Lessons From a Yard Sale Hula Hoop

Source: www.TurfMagazine.com

“Don’t forget until too late that the business of life is not business, but living.” – Bertie Charles Forbes, founder of Forbes Magazine

Recognize the names Arthur “Spud” Melin and Richard “Rich” Knerr? Neither did I. Or, at least not until I did some research and discovered just how much fun they had in co-founding and building one of the most successful toy and novelty companies in the world: Wham-O Mfg. Company.

The two boyhood chums, unhappy with their employment opportunities in 1948, began making slingshots soon after graduating from the University of Southern California. They started in the Knerr family garage in South Pasadena. Melin cut the wood and Kerr sanded. They named the product Wham-O, reportedly for the sensation the product created in hitting a target.

The slingshot caught on and the partners expanded their company to a nearby failed grocery store building. Eventually they found dealers willing to sell them. Before long their slingshots were being sold nationwide. As sales grew they moved into a manufacturing factory in San Gabriel, Calif., where they also began turning out pellet guns, throwing knives, boomerangs and other products.

The partners never claimed to invent many of the toys that most of us of the pre-Playstation generation would recognize in an instant. These include the Superball, the Slip ‘N Slide, the Water Wiggle and Silly String, to name a few. In most cases they merely adopted, improved and branded them. Then they marketed them like crazy.

The same goes for two of their biggest hits, toys that would become worldwide phenomena: the Frisbee and the Hula Hoop. That’s where I come into the story.

Several weeks ago I bought a Hula Hoop at a neighbor’s yard sale.

“Why in the world did you buy that?” questioned my wife, eyeing my new treasure disapprovingly. Obviously, she remembered the long discussions we’ve been having about downsizing now that the kids are gone.

“I always wanted to learn how to hula hoop,” I responded probably a bit too defensively. “It just cost a dime, and I’ve never owned one,” I added sheepishly.

My hangdog response seemed to mollify my wife of more than 40 years. Warming to the sight of my new pink, green and purple plastic hoop, she warmly related how her father, returning home from his job at the Apex washing machine factory one day, surprised her and her younger twin sisters, all of them grade-schoolers at the time, with new Hula Hoops.

“We loved them; we hula-hooped for hours,” she said, her smile widening at the remembrance.

What does my yard sale find have to do with the business of landscaping or lawn servicing?
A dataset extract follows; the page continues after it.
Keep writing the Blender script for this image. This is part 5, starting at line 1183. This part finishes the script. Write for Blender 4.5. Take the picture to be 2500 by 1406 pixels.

Plenty, it seems to me anyway.

How many of you have started your companies as youngsters with little more than a desire to do what you love to do out of your families’ garages? My guess is more than a few of you.

How many of you are in the landscaping or lawn servicing business not because it was the only career choice you had, but because you loved doing it? Again, my guess is more than a few of you.

Has it been all fun and games for you? What a silly question to pose. Of course, you’ve had tough times and failures. The same went for Rich and Spud, who, according to everything I’ve read about them, were genuinely fun and upbeat guys.

It turns out that the U.S. hula hoop craze that was the rage in the summer of 1958 faded almost as quickly as it had exploded, leaving the partners with millions of unsold hoops and mounting losses.

What did they do? They marketed them abroad, first in Europe and then everywhere. The Hula Hoop became a worldwide phenomenon.

Melin and Knerr sold Wham-O in 1982 for $12 million dollars to the Kransco Group. Mattel, Inc. bought Wham-O in 1994 and resold it to a group of investors in 1997. Melin, 77, died in 2002 and Knerr passed away in 2008 at the age of 82.

It’s my sincerest wish that you have as much fun with your landscape and lawn service companies (and are as successful) as Melin and Knerr were with Wham-O. Meanwhile, I’ll keep working with this Hula Hoop until I can do it.